Robert Tate married Mary, reported by some as McCline, and the union produced at least seven children who are mentioned in Robert’s will written in 1796 and executed in February of 1807. Robert apparently died in 1806 or early 1807. He was alive in 1799 as indicated by land records.

Robert Tate Jr. received a land grant of 174 acres in Fincastle, County, Virginia on December 13, 1774 on Big Moccasin Creek, North Fork of Holston River. On April 20, 1784 he received a land patent of 250 acres in Washington County, Va on both sides of Big Moccasin Creek on a spur of Clinch Mountain on the Holston River some three miles from Col. John Tate.

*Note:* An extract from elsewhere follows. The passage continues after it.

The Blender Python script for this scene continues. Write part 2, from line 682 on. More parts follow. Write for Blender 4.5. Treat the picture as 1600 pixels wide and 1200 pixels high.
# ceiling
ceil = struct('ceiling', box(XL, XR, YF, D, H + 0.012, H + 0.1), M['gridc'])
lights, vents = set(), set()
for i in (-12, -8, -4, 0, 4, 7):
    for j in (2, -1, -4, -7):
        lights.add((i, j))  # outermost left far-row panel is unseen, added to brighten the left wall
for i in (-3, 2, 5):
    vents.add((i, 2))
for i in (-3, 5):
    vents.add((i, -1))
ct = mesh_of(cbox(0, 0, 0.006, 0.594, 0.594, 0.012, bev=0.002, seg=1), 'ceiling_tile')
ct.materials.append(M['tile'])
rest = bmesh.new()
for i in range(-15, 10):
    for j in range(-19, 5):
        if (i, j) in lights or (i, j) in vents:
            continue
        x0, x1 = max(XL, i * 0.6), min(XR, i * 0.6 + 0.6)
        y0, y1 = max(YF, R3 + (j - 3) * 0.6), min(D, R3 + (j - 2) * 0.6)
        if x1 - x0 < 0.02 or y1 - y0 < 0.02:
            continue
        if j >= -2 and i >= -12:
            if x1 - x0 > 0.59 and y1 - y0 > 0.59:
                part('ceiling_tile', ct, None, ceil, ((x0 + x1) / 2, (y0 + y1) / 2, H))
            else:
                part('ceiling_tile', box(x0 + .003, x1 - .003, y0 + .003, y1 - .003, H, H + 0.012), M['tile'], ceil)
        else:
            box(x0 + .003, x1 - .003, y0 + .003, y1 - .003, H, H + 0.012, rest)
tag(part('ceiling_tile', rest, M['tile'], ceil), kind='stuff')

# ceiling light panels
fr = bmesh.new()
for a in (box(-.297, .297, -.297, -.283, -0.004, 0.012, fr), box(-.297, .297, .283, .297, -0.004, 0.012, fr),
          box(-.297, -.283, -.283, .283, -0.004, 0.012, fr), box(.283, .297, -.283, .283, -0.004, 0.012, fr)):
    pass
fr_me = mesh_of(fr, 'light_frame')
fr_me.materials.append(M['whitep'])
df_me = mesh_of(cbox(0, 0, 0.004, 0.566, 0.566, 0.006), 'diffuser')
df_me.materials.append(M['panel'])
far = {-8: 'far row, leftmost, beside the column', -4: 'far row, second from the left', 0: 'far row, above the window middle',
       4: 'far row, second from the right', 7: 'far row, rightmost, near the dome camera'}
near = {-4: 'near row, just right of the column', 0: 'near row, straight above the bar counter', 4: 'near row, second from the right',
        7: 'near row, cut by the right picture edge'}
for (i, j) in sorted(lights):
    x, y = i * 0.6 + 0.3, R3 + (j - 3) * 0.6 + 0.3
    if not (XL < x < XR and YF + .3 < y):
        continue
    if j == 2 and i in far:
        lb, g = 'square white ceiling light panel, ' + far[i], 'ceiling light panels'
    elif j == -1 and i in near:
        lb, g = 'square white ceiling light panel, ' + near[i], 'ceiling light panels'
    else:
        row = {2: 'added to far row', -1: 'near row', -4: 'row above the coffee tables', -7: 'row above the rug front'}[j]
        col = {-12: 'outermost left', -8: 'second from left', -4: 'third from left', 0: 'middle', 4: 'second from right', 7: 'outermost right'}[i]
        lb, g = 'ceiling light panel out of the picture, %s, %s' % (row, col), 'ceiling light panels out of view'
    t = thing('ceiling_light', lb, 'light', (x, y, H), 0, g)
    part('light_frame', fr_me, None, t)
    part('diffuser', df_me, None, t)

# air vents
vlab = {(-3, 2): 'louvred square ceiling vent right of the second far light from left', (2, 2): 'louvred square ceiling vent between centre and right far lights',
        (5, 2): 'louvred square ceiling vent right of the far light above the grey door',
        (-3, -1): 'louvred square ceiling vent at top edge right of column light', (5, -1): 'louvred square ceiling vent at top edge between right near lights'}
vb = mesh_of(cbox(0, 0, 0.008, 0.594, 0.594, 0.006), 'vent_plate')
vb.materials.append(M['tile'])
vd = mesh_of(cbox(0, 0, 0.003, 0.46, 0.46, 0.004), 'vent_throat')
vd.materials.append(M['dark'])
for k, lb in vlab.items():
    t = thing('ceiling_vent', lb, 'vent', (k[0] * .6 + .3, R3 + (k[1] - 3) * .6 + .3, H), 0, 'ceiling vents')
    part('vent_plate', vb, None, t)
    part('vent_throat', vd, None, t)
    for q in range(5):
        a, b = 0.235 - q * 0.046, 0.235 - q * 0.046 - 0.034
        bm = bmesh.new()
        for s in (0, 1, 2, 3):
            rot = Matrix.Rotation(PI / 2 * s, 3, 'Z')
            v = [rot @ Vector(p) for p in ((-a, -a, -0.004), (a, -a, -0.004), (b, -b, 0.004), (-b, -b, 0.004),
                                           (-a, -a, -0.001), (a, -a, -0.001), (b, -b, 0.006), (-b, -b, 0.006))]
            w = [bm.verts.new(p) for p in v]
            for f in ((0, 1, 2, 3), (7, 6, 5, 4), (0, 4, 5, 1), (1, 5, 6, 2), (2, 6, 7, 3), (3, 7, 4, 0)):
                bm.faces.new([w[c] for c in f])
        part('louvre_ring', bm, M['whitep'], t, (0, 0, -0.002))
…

When Russell County was formed in 1785, Robert Tate and his friend James Davison would sign the petition and the next year both appointed officers of the Militia, Davison as Captain and Tate as Lieutenant.

Both men had previously served in Capt. James Thompson’s Militia from Fincastle during Lord

Dunmore’ War. The war was a conflict between the Colony of Virginia and the Native Americans of the Ohio Valley. Following increased raids and attacks on frontiersmen in this region, the Royal Governor of Virginia, Lord Dunmore, organized a large force of militia and marched to Fort Pitt arriving at the end of August 1774. Dunmore also ordered Colonel Andrew Lewis, commander of the southwestern Virginia militia, to raise an army in the south and meet Dunmore’s force along the Ohio River. Lewis formed militia companies from Augusta, Bedford, Botetourt, Culpeper, Dunmore, Fincastle, and Kentucky counties. After Colonel Lewis’ victory at the Battle of Point Pleasant, Dunmore successfully negotiated a peace treaty with the Delaware, Mingo, and Shawnee chiefs that prevented them from settling or hunting south of the Ohio River.

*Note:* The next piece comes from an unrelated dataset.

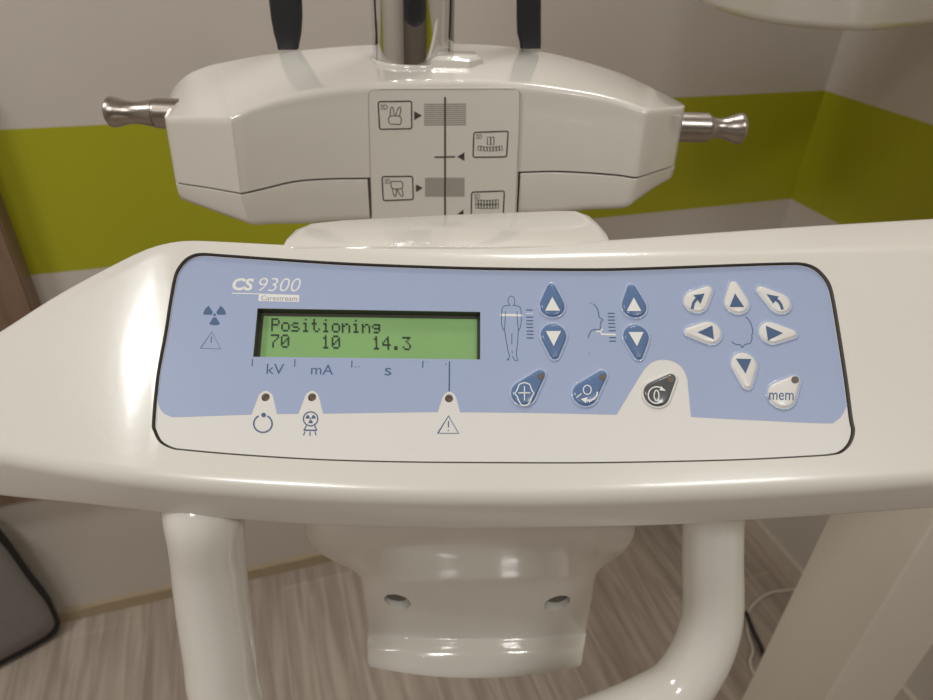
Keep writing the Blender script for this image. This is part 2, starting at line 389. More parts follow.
# upper border of the film follows the plate edge
top = [p for p in inset(plate, .0002)]
i0 = min(range(len(top)), key=lambda i: (top[i] - uv(157.2, 390, POFF)).length); i1 = min(range(len(top)), key=lambda i: (top[i] - uv(848.5, 402, POFF)).length)
seg = []; i = i1
while i != i0: seg.append(top[i]); i = (i - 1) % len(top)
seg.append(top[i0])
fm = fill_mesh([film_uv + seg, lcd_uv], 0)
vs = [bm.verts.new(w3(v.co.x, v.co.y, POFF + .00006)) for v in fm.vertices]
for p in fm.polygons:
    try: bm.faces.new([vs[i] for i in p.vertices]).material_index = 1
    except ValueError: pass
bpy.data.meshes.remove(fm)
ink = Ink(lambda x, y: PF(x, y, POFF + .00011), bm)
D_, W_, P_ = 2, 3, 4
def trefoil(c, r, mi, ri=.28, fy=.93):
    for a in (30, 150, 270):
        ink.poly([(c[0] + r*ri*cos(rd(a-29)), c[1] - fy*r*ri*sin(rd(a-29)))] + [(c[0] + r*cos(rd(a-29+58*k/6)), c[1] - fy*r*sin(rd(a-29+58*k/6))) for k in range(7)] + [(c[0] + r*ri*cos(rd(a+29)), c[1] - fy*r*ri*sin(rd(a+29)))], mi)
    ink.poly(ink.circ(c, r*.13, r*.13*fy, n=10), mi)
trefoil((214.6,314.8), 11.3, D_)
ink.line([(211.9,331.8),(200.5,348.3),(220.6,349)], .9, D_, True); ink.line([(211.6,336.5),(211,343)], .9, D_)
ink.text('CS', (231.6,290.2), (252.6,290.8), (233.2,277.8), W_, bold=.035, shear=.12)
ink.text('9300', (258.6,291.2), (300.4,291.8), (259.4,277.6), W_, bold=-.008, shear=.22)
ink.line([(231.8,293.2),(259,293.9)], 1.0, W_)
ink.poly([(259,293.6),(299.5,295),(299,302),(258.2,301)], W_)
ink2 = Ink(lambda x, y: PF(x, y, POFF + .00017), bm)
ink2.text('Carestream', (261,300.2), (297,300.9), (261.4,295.4), 5, bold=.0)
for x_, y0, y1 in ((252.5,359,366.3),(295,359.3,366.8),(352,360.5,367.5),(423,360.8,368)): ink.line([(x_, y0), (x_ - .4, y1)], 1.1, D_)
ink.poly(ink.circ((355.5,367),.6,.6,n=8), D_); ink.poly(ink.circ((359,366.5),.6,.6,n=8), D_); ink.poly(ink.circ((446,364.3),.7,.7,n=8), D_); ink.poly(ink.circ((427,362.5),.5,.5,n=8), D_)
ink.line([(449.5,361.2),(449.2,391.4)], 1.4, D_)
ink.text('kV', (266.3,374), (283.7,374.4), (267,363.8), D_); ink.text('mA', (310.8,374.4), (333,374.8), (311.4,364.4), D_); ink.text('s', (384.5,375.4), (391.2,375.5), (384.8,367.8), D_)
ink.line(ink.circ((262.9,423.6), 9.2, 8.7, 118, 422, 30), 1.5, D_); ink.poly(ink.circ((263.6,414.9), 2.4, 2.3, n=14), D_)
ink.line(ink.circ((310.6,418.8), 7.2, 7, 0, 360, 26), 1.2, D_, True); trefoil((310.6,418.6), 5.0, D_)
ink.line([(306.4,425.6),(304,430)], 1.1, D_); ink.line([(314.6,425.6),(316.6,430)], 1.1, D_); ink.line([(303.6,430.1),(317,430.3)], 1.4, D_)
for a, b in (((305,431.5),(303.4,435.3)), ((310,431.5),(309.9,436)), ((314.8,431.5),(316.2,435.3))): ink.line([a, b], 1.0, D_)
ink.line([(448.5,415.9),(437.8,433.2),(458.6,433.3)], 1.3, D_, True); ink.line([(448.5,421),(448.4,427.5)], 1.1, D_); ink.poly(ink.circ((448.4,430.3),.7,.6,n=8), D_)
Z = lambda pts, ox=490, oy=270, k=6.664: [(ox + a / k, oy + b / k) for a, b in pts]
def curve(pts, wd=.75, mi=D_, n=4, ox=490, oy=270, k=6.664): ink.line([tuple(p) for p in cr([Vector(q) for q in Z(pts, ox, oy, k)], n)], wd, mi)
curve([(150,240),(162,228),(165,205),(158,183),(142,174),(126,183),(120,205),(126,224),(134,236)], .7)
curve([(134,236),(95,240),(80,262),(76,330),(80,375),(93,402)]); curve([(103,275),(101,330),(96,402)])
curve([(160,232),(172,238),(196,244),(206,268),(208,340),(202,380),(186,412)]); curve([(180,275),(183,340),(189,400)])
curve([(97,402),(110,480),(122,545),(130,572),(124,590),(113,598),(130,599)]); curve([(188,404),(184,480),(176,550),(180,585),(185,602),(168,603),(156,588),(150,572)])
curve([(146,420),(145,495)]); curve([(147,538),(149,556)])
ink.line(Z([(67,299),(215,302)]), 2.4, W_)
for v in (267,314,338,360,383,407,429,453): ink.line(Z([(240 + (v-267)*.025, v), (285 + (v-267)*.03, v)]), 1.2, D_)
ink.line(Z([(240,290),(288,290)]), 1.0, P_)
curve([(663,221),(676,223)], .6); curve([(688,226),(712,252),(724,290),(728,315),(753,333),(738,345),(740,357),(734,370),(736,388),(724,398),(690,398),(668,415),(652,455)], .95)
ink.line(Z([(708,408),(736,410),(742,428),(838,431)]), 1.7, W_); ink.line(Z([(734,412),(750,392)]), 1.3, W_)
for v in (289,312,334,357,381,405): ink.line(Z([(784 + (v-289)*.06, v), (830 + (v-289)*.06, v)]), 1.25, D_)
for v in (451,474): ink.line(Z([(794,v),(840,v)]), 1.25, D_)
curve([(530,293),(548,303),(564,330),(571,350),(578,385),(571,405),(572,428),(560,455),(530,463),(512,482),(500,465),(480,464),(460,456),(446,444)], .95, D_, 4, 660, 270, 6.22)
panel = from_bm('control_panel', bm, MC, [PWHITE, PBLUE, INK, WINK, PALE, LTXT], recalc=False)
for h in HOLES:
    rr = ring_uv(h, 4.3); bm = loft([[w3(p.x, p.y, POFF - .0034) for p in rr], [w3(p.x, p.y, POFF - .0016) for p in rr]])
    o = from_bm('indicator_light', bm, panel, BROWN)

# ---- display window
bm = bmesh.new(); DO = POFF - .0042
def lrect(l, t, r, b): # quad inside the window in fractions
    A, B, C, D = lcd_uv
    f = lambda s, q: (A*(1-s)+B*s)*(1-q) + (D*(1-s)+C*s)*q
    return [f(l,t), f(r,t), f(r,b), f(l,b)]
outer = lrect(-.001,-.004,1.001,1.004)
box_rows = [[w3(p.x, p.y, DO - .003) for p in outer], [w3(p.x, p.y, DO) for p in outer]]
loft(box_rows, bm=bm, mi=1)
inn = [w3(p.x, p.y, DO + .00012) for p in lrect(.018,.07,.988,.985)]; bm.faces.new([bm.verts.new(p) for p in inn]).material_index = 0
# window walls (dark) just inside the opening
for (a, b) in ((0,1),(1,2),(2,3),(3,0)):
    P, Q = lrect(.0006,.002,.9994,.998)[a], lrect(.0006,.002,.9994,.998)[b]
    bm.faces.new([bm.verts.new(w3(p.x, p.y, z)) for p, z in ((P, DO), (Q, DO), (Q, POFF - .0003), (P, POFF - .0003))]).material_index = 1
FONT = {'P':'11110 10001 10001 11110 10000 10000 10000','o':'00000 00000 01110 10001 10001 10001 01110','s':'00000 00000 01110 10000 01110 00001 11110','i':'00100 00000 01100 00100 00100 00100 01110','t':'01000 01000 11100 01000 01000 01001 00110','n':'00000 00000 10110 11001 10001 10001 10001','g':'00000 00000 01111 10001 01111 00001 01110','7':'11111 00001 00010 00100 01000 01000 01000','0':'01110 10001 10011 10101 11001 10001 01110','1':'00100 01100 00100 00100 00100 00100 01110','4':'00010 00110 01010 10010 11111 00010 00010','.':'00000 00000 00000 00000 00000 01100 01100','3':'11111 00010 00100 00010 00001 10001 01110'}
o0, oR, oD = uv(271.6,318.4, DO), uv(380,320.6, DO), uv(271.2,331.6, DO)
du = (oR - o0) / 65; dv = (oD - o0) / 7; o2 = uv(271.0,334.4, DO)
for line, org in (('Positioning', o0), ('70   10   14.3', o2)):
    for ci, ch in enumerate(line):
        if ch == ' ': continue
        for r_, bits in enumerate(FONT[ch].split()):
            for c_, bt in enumerate(bits):
                if bt == '1':
                    p = org + du * (ci * 6 + c_) + dv * r_
                    q = [p, p + du * .96, p + du * .96 + dv * .96, p + dv * .96]
                    bm.faces.new([bm.verts.new(w3(a.x, a.y, DO + .0003)) for a in q]).material_index = 2
display = from_bm('display_screen', bm, panel, [LCD, BEZ, LCDK], recalc=False)
display['label'] = 'green backlit screen with dark dot-matrix text'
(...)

Robert Tate is listed among the Overmountain men who marched from Sycamore Shoals to King’s Mountain to confront the British Commander Patrick Ferguson and his army of Tories.

DAR Patriot Lookup

A search of our Patriot Index provided the information found below.

TATE,   Robert

Birth:     Circa 1745

Service:  VA

Rank:  CS PS

Death:  VA 1806 Will Executed 03 February 1807

Patriot Pensioned:   No     Widow Pensioned:   No

Children Pensioned:   No     Heirs Pensioned:   No

Spouse:  (1) Mary X

Francis Power 

Francis Power was my 5th Great Grandfather on my Father's side of my family.

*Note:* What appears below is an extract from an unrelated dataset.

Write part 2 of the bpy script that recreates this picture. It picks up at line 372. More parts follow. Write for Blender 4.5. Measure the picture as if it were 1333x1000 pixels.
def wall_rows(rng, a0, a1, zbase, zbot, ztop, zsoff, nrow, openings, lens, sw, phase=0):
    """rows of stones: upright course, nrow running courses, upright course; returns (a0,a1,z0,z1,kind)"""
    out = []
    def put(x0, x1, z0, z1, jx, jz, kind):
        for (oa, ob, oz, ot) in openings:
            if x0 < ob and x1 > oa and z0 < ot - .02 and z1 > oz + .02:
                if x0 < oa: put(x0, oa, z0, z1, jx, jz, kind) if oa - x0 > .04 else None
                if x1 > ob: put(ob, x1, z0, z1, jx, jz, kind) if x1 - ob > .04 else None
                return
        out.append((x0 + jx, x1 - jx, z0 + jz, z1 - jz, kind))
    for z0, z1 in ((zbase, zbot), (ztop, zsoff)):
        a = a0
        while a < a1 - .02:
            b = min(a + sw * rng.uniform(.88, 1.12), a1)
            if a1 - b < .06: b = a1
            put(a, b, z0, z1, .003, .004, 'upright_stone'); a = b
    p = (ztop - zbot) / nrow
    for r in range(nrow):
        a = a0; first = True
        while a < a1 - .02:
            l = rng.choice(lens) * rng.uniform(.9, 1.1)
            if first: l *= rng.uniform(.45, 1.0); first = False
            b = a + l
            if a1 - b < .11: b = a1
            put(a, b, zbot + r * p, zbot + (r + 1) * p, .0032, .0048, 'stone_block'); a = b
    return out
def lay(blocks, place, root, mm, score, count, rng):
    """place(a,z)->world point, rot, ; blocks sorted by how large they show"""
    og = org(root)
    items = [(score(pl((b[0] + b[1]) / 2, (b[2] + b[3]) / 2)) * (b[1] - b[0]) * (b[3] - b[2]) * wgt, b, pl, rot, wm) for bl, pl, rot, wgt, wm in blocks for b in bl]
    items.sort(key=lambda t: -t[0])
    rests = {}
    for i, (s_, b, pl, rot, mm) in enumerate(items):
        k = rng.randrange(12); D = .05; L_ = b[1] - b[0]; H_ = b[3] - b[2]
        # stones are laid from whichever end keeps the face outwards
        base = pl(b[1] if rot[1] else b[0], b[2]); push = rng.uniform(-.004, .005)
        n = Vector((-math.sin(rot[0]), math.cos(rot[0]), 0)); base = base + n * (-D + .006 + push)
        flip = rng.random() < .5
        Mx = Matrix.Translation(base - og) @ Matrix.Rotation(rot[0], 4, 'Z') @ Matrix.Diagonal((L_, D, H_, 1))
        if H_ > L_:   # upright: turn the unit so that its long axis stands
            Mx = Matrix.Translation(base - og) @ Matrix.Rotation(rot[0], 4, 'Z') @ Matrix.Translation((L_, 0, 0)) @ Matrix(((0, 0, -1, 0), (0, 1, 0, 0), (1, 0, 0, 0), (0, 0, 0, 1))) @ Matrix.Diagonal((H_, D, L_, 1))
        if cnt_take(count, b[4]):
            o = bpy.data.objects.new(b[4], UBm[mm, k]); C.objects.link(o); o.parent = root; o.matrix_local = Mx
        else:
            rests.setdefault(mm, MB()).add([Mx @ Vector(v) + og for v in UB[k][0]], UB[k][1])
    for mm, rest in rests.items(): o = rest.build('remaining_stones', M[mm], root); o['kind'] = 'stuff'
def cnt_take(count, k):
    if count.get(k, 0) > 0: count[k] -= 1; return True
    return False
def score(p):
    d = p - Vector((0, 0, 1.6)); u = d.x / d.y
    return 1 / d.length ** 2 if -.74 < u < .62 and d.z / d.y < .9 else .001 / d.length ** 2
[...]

Francis Power, Revolutionary Soldier, enlisted Jan 3, 1776, in the 3rd Co, 14th Regiment, under Col John Glover, Esq.

Also had service in the Company of Militia from Bedford Co. Va. under Capt. Adam Clements in North Carolina in May 1781.

Jacob Slagle

Jacob Slagle was my 3rd Great Grandfather on my Mother's side of my family.

Jacob Slagle Pvt. under Lieut. Collier, 13th PA Line and in the York County Militia.  Served as a teamster.


Archibald Burden

Archibald Burden was my 5th Great Grandfather on my Father’s side of my family.

Archibald E. Burden was born in 1745 in Amherst Co., VA. He died in 1806. He was buried in Burden Cemetery; Elbert Co., Georgia. He married Hannah Goad about 1770.

He is listed in the journal of the House of Delegates, dated 1778.

In 1783, he is listed as the head of the family with nine white souls in his household in Amherst, Virginia. The Burdens are believed to have come to Elbert County between 1785 and 1790. They settled in that part of Wilkes County, which later became Elbert County, and more specifically near Bowman, Ga.
Archibald E. Burden is listed in the Historical Registrar of Virginians in the Revolution. His service was in the militia with few specifics available. He was given land grants in Elbert Co, Ga. for his service in the Revolutionary War. Elbert Co. Ga. land grants card file states Archibald Barden given 200 acres on 17 January 1779 Bk. Z-4 page 173. Also Archibald Burden, Elbert Co., 41 acres in 1793 page 134 in Book Index. Archibald Burden, Jr., Capt. Elbert Co., June 7, 1820 - May 6, 1823 MR 1808-1829 page 55 from GA. archives card file. Archebald Burden land lottery eligible 2 draws August 5, 1806 under Captain Thomas Oliver. 1820 census Archibald in Elbert Co., Ga. The different spellings for his name were as in record

Arabella Smith Wilkins

Arabella Smith Wilkins was my 6th Great Grandmother on my Father's side of my family.

She is recognized as a Revolutionary Patriot for providing support to the Revolution as evidenced by the Virginia Revolutionary War Public Service Claims. She was the widow of James Wilkins and the mother of Susannah Wilkins who was married to James Vaughn another of my Revolutionary Ancestors. 

James Wilkins 

James Wilkins, was my 6th Great-Grandfather on my father’s side of the family. He was born about 1730 in Lunenburg County, Virginia and died before 8 October 1781 in Mecklenburg County, Virginia. He was the son of John Wilkins and Mary Kimbrough. He married Arabella Smith 20 June 1751 in Lunenburg County, Virginia. She was the daughter of Luke Smith and Arabella Gromarrin. Arabella is also a recognized Revolutionary War Patriot having supported the war effort after the death of her husband.

Before his death, James Wilkins was a Captain in the Virginia Militia, Mecklenburg First Battalion and provided Patriotic Service.